The news market is undergoing an irreversible split. On one side, digital distribution (on web, mobile and tablets) will thrive through higher volumes and deeper penetration; revenue is not easy to squeeze out of digital subscribers and advertisers but, as some consolation, serving one or ten million customers costs about the same.

On the other side, print is built on a different equation: gaining audience is costly; every additional reader comes with tangible industrial costs (printing, shipping, home delivery). Having said that, each print reader carries a much better ARPU than its online counterpart (bet on a 5 to 15 times higher yield, depending on the product). And, for a long time, there will be a significant share of the audience that will favor the print version, regardless of  price (almost). Those are super loyal and super solvent readers…

Mainstream media think their mastheads and audience are their best assets, yet they drown them in tabloid noise interspersed with ads. Not only is that approach wrong, but they misunderstand exactly what their best assets are, and how to maximise their value.

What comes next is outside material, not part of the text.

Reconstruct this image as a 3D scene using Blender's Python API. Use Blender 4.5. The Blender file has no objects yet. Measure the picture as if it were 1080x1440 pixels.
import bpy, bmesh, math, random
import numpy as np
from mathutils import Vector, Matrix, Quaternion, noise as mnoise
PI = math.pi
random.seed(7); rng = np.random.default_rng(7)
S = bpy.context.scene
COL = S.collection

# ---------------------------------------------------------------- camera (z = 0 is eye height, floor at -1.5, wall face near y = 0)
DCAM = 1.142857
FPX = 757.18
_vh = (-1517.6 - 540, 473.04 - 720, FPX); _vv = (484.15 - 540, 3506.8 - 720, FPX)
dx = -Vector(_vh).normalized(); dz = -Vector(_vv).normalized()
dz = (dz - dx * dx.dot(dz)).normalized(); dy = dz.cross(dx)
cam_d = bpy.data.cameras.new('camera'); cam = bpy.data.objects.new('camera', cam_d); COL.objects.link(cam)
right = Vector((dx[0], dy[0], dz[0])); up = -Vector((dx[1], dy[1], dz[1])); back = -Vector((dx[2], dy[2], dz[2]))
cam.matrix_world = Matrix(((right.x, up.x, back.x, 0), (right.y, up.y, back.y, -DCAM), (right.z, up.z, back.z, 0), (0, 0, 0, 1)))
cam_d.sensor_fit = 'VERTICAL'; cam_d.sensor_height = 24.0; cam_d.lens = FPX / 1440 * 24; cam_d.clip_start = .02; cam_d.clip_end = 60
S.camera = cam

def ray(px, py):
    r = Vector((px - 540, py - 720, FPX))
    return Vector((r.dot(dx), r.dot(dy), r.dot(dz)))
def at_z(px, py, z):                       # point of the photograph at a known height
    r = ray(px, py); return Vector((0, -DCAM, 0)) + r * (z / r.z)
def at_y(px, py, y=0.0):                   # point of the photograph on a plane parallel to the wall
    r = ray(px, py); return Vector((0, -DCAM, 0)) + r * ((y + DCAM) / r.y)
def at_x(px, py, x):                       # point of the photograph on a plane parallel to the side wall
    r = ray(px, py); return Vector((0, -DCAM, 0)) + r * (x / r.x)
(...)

  1. The shelf life of most “news” is measured in hours, if not minutes. That doesn’t give you long to generate a return, so cut the churn and focus on extending the shelf life of your content - quality not quantity. Directories are still valuable; press releases posing as “news” are not.
  2. You can’t have one without the other, but your journalists are still more valuable to you than your audience. Syndicate the “news” and focus on “opinion” - I would gladly pay $x/month to have the best minds curate my reading on topics of interest and inform my thinking with critical analysis.
  3. Since the birth of marketing, newspapers’ customers have been advertising companies, not the end users of their product. The ease with which digital content can be created and distributed has seen ad inventories balloon, putting pressure on prices and, more importantly, margins. The tired old approach is to create more content, attract more eyeballs, sell more ads… FAIL! What media companies need to do is flip their perspective - stop trying to find ads for content; try to find content for ads! A newspaper’s sales team knows every company advertising in their local area, who they want to reach and what they’ve got to spend - put your team to work connecting advertisers with the right eyeballs and you can start generating from content that you don’t even bear the cost of creating or distributing!

I somewhat agree with the proposition that “the print business is not your legacy, it’s your bank”, however I don’t necessarily accept that newspapers must raise their price to survive.

What they do need to do, though, is work smarter to serve their real customers - advertisers - and do more to align their value proposition with the interests of the end users of their product.